Job: For each line below that contains the string "wide", copy that line.

** start of Material provided **

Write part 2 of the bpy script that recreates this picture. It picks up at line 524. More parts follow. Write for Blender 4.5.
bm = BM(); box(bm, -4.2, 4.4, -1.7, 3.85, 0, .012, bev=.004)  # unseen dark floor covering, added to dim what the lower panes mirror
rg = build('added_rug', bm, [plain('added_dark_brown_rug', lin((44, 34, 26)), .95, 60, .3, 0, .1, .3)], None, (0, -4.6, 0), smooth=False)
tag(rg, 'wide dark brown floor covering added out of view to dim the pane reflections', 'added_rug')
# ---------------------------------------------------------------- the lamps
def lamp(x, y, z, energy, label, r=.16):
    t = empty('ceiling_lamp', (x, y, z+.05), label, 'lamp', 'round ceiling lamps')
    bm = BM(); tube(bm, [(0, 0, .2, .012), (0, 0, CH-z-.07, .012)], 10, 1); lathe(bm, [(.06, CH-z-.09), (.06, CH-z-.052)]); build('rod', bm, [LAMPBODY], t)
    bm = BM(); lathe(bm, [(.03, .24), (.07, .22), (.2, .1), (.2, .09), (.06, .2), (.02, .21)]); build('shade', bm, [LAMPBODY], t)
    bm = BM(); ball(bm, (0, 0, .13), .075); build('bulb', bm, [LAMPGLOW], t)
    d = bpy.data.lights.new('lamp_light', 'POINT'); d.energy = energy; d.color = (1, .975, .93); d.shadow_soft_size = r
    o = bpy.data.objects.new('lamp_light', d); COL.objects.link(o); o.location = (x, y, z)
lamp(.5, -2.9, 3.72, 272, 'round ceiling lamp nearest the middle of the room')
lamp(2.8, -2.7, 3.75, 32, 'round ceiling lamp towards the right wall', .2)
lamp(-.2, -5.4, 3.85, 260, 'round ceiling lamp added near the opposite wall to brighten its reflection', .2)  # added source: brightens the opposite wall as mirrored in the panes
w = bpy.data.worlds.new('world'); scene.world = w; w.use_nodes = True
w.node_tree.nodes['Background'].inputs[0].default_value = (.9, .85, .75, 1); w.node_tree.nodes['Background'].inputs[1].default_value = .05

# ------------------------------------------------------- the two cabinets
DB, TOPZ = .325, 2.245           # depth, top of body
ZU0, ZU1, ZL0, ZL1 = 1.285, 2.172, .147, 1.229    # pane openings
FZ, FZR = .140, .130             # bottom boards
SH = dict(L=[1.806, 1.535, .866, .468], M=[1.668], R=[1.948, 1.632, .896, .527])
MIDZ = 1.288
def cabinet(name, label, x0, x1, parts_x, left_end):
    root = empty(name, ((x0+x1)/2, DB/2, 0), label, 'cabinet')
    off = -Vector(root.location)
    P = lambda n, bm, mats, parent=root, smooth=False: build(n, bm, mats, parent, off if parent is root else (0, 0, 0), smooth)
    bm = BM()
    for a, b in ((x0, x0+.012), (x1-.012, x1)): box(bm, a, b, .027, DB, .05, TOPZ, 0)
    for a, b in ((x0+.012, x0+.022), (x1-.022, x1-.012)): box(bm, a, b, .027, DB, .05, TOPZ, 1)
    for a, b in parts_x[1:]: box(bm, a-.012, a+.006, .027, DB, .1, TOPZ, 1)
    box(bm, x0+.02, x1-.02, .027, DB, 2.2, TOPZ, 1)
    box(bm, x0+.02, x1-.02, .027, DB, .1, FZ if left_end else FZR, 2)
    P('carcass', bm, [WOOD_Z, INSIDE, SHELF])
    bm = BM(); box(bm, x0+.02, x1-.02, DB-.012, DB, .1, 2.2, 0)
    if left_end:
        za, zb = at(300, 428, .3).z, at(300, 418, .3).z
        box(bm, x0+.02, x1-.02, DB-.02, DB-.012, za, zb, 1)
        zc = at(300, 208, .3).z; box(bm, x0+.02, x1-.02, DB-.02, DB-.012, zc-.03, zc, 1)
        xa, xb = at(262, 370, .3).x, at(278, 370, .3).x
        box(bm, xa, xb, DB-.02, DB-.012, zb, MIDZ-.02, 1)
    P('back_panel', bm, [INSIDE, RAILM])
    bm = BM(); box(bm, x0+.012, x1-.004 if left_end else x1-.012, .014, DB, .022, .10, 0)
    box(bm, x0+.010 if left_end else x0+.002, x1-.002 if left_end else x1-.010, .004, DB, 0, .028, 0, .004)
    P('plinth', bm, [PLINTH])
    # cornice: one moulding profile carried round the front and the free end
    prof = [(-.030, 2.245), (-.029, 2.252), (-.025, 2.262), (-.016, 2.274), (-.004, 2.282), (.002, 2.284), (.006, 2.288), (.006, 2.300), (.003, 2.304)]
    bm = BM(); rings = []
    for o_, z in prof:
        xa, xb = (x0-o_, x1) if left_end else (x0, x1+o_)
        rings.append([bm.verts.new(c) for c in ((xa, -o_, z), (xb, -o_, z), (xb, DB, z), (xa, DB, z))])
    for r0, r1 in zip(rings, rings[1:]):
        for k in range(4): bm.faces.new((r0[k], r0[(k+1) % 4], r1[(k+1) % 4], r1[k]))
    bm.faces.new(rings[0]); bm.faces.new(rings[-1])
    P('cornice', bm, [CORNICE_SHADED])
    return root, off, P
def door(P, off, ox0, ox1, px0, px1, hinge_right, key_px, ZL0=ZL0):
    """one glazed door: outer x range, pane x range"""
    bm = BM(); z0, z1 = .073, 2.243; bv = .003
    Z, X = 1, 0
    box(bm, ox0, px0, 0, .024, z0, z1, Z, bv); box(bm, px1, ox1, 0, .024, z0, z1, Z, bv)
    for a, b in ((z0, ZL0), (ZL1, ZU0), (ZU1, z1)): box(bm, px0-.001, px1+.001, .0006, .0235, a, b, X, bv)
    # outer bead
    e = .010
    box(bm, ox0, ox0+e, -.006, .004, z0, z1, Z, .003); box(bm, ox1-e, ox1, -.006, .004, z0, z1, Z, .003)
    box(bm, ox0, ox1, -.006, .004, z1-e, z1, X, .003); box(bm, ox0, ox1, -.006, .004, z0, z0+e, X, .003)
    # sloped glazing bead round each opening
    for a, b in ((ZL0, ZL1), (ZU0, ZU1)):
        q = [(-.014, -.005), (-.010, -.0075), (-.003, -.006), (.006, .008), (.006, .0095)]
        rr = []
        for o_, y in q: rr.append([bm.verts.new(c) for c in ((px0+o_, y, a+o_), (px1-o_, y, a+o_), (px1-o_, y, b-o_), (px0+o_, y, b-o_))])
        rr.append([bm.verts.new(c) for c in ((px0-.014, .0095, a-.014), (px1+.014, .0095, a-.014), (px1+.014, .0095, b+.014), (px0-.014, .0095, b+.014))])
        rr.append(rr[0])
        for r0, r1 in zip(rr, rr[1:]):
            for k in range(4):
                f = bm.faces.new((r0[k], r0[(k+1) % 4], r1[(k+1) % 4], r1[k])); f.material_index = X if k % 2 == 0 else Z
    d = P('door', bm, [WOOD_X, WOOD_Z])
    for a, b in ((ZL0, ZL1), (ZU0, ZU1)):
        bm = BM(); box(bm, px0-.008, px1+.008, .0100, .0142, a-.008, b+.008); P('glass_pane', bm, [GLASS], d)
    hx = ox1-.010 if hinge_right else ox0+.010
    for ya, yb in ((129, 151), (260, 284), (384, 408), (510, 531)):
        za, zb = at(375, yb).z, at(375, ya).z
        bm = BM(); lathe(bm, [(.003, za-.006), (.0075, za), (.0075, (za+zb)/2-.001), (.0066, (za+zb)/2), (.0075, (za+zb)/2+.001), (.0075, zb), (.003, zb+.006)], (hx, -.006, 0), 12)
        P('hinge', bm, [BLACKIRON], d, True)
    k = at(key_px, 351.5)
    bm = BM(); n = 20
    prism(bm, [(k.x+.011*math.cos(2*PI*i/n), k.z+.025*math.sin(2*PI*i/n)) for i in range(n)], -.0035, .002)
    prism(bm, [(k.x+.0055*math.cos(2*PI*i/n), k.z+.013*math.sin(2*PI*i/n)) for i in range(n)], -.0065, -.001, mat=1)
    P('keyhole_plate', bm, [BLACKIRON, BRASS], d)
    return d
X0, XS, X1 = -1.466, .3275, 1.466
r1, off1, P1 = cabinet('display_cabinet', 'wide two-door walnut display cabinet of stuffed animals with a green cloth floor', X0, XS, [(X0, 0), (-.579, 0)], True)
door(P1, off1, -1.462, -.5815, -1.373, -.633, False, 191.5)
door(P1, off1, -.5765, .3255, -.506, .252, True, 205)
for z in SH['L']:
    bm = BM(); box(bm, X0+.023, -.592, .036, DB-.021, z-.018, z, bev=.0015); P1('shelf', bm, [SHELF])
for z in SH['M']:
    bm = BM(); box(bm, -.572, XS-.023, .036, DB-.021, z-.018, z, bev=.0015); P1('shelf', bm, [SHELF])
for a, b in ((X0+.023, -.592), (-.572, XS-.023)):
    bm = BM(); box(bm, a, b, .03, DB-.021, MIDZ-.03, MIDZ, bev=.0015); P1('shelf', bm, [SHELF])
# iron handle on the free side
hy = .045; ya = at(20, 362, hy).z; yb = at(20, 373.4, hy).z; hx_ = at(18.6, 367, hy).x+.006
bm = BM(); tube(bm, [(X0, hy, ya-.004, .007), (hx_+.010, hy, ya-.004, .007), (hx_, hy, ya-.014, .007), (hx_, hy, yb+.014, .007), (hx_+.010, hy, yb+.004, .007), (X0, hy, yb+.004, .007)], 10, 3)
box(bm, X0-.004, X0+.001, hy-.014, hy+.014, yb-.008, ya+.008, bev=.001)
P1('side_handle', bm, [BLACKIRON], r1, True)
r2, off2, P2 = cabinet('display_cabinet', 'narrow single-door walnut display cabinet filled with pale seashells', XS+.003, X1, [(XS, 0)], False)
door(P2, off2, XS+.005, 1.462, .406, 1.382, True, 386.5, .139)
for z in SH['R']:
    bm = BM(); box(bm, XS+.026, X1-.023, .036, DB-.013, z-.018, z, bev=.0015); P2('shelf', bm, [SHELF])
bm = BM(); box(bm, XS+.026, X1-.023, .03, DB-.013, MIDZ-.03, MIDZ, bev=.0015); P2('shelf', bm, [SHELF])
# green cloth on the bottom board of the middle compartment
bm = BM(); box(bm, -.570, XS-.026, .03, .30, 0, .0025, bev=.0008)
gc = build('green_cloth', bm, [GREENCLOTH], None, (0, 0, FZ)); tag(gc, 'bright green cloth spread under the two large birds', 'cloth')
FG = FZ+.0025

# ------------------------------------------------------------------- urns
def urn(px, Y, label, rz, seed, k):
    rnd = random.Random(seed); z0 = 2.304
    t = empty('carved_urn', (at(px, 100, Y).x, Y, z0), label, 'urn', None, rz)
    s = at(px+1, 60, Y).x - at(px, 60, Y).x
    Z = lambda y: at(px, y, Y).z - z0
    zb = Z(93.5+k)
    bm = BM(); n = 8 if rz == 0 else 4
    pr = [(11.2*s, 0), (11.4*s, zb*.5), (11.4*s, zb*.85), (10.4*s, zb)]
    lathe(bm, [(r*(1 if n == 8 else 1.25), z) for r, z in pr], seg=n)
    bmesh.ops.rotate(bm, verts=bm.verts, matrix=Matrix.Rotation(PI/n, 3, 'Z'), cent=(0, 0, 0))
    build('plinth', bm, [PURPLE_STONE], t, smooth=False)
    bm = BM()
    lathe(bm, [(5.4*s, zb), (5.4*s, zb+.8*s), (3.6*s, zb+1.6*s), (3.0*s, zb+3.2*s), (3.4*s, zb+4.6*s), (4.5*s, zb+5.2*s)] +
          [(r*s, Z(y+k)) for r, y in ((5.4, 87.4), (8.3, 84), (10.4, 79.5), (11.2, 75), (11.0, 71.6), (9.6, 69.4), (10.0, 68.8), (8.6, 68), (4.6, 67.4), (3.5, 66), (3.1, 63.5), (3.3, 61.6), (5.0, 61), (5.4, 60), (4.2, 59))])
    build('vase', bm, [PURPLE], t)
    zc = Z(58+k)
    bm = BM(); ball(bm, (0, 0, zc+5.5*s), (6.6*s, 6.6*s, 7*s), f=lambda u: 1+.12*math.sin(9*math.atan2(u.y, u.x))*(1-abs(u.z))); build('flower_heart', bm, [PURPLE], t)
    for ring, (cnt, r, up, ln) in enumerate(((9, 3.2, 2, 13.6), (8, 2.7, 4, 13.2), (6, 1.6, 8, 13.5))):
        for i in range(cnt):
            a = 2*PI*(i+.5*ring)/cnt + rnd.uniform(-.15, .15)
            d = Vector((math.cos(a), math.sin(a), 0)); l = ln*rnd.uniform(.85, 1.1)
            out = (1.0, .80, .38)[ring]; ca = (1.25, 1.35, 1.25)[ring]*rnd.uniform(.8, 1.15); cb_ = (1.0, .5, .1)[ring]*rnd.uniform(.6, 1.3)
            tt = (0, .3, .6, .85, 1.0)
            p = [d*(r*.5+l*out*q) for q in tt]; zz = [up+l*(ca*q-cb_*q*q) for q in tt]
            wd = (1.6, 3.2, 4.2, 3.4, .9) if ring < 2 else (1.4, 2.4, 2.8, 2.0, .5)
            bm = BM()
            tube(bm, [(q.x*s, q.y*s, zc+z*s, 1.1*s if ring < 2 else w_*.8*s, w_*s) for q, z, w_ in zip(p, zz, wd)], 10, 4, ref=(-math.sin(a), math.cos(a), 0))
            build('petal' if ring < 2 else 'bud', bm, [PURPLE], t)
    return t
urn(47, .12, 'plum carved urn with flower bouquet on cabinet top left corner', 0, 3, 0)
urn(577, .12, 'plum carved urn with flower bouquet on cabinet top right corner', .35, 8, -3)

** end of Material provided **
** start of Material provided **

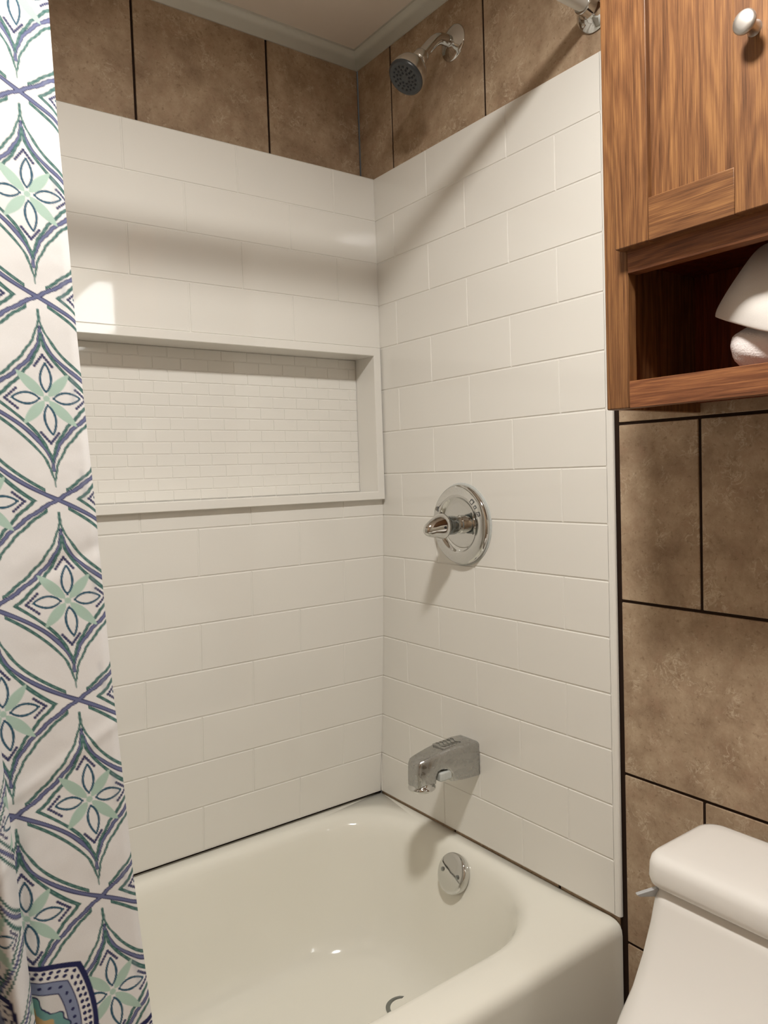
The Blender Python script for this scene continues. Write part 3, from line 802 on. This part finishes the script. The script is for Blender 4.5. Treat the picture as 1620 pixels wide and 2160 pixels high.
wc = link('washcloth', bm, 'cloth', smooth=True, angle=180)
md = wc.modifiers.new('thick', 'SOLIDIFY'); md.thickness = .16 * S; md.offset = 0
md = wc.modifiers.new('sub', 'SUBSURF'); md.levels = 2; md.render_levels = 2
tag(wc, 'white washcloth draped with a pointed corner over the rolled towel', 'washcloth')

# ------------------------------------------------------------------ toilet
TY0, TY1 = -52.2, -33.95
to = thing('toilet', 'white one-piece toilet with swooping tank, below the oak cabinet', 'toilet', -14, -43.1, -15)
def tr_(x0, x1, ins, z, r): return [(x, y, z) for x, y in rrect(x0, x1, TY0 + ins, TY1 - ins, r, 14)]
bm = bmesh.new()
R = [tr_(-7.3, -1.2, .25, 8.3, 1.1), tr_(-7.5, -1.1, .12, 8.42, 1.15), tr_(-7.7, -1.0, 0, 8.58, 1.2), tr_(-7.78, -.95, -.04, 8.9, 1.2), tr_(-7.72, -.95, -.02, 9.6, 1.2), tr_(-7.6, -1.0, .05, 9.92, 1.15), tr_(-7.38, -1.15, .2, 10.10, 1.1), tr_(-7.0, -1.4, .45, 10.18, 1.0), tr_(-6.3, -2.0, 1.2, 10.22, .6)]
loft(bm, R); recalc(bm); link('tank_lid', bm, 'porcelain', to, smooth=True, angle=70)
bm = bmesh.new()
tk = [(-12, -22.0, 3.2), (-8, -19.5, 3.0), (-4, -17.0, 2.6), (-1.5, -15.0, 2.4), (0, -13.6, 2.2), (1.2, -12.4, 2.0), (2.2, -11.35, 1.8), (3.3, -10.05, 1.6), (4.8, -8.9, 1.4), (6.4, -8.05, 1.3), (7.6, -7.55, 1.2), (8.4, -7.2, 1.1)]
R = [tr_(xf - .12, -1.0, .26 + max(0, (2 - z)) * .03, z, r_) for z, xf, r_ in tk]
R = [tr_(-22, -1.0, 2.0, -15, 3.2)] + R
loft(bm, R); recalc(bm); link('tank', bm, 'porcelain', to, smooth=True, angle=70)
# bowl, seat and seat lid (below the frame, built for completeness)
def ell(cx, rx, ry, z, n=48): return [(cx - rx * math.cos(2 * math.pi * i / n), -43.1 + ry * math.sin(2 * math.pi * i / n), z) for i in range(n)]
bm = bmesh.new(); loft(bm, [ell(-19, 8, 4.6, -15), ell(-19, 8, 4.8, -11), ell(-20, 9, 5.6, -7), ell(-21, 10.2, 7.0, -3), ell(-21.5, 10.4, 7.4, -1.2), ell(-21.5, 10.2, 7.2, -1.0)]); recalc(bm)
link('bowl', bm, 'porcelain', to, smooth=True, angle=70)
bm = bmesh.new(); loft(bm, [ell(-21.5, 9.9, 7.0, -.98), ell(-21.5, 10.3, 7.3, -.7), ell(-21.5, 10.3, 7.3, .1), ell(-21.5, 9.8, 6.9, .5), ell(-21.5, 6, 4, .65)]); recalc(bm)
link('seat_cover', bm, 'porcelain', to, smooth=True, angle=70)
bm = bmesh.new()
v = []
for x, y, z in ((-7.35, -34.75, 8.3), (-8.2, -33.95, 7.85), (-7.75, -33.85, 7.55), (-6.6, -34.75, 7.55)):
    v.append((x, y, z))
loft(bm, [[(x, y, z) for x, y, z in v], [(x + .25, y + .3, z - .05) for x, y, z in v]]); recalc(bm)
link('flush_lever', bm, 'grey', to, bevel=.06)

** end of Material provided **

Complete answer:
tag(rg, 'wide dark brown floor covering added out of view to dim the pane reflections', 'added_rug')
r1, off1, P1 = cabinet('display_cabinet', 'wide two-door walnut display cabinet of stuffed animals with a green cloth floor', X0, XS, [(X0, 0), (-.579, 0)], True)
The Blender Python script for this scene continues. Write part 3, from line 802 on. This part finishes the script. The script is for Blender 4.5. Treat the picture as 1620 pixels wide and 2160 pixels high.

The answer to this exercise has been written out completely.